Fischer states that he will be “working on this case at a rate of $595 per hour,” with lower rates for associates. Pool said Austin Convention Enterprises is a spinoff from the city and she did not know why it needed a labor lawyer at that price. However, she added, “I know very little about the whole situation. But it would appear to me to be a very expensive hire. And I would ask why they believe they needed to have somebody so expensive and what is it about labor that they are afraid of?”

Pool said she doesn’t know a lot about the board of ACE, though City Council appoints the members. Those members will be recommending a new agreement between the city and the Hilton in the near future because the current agreement expires in 2021.

Pool said she wasn’t sure whether the city should continue to own the hotel. She suggested it might be a good idea to sell the hotel and use the proceeds to pay off the bonds. She said it might be possible to invest the money and make more than the city is currently making from the bonds. She estimated that the city currently makes about $2 million a year on the bonds. “We’d be divesting ourselves of a city asset, but I need to understand why we own the hotel in the first place,” she concluded.
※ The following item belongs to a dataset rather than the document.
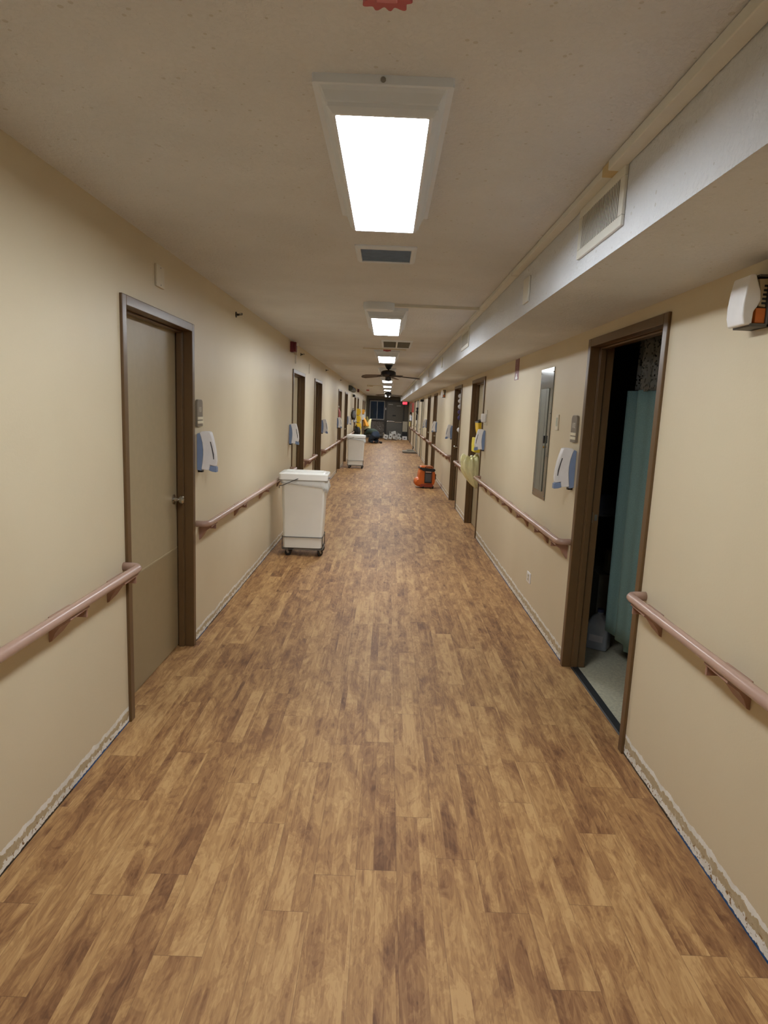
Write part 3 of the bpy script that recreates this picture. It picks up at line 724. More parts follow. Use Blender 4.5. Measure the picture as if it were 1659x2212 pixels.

Bo Delp, an organizer for UNITE HERE, provided his prepared remarks about the resolution to the Monitor. He said the hotel is projected to generate $32 million in revenue next year and the total projected interest for investors on the bonds backing the hotel is more than $100 million.

“So we were deeply troubled, and deeply disappointed, to learn that in the hotel operating agreement between ACE and Hilton, ACE required” that the hotel management not allow union organizing.

Delp added, “the city of Austin should have never entered into this operating agreement with language like this. The city of Austin should never be a party to any agreement that imposes a requirement to interfere with an object to a worker’s decision on whether to form a union.”

Council Member Greg Casar told his colleagues Tuesday, “This is actually about protecting our financial interests at the hotel by getting the same sorts of agreements that we’ve gotten at the airport and at the upcoming soccer stadium.”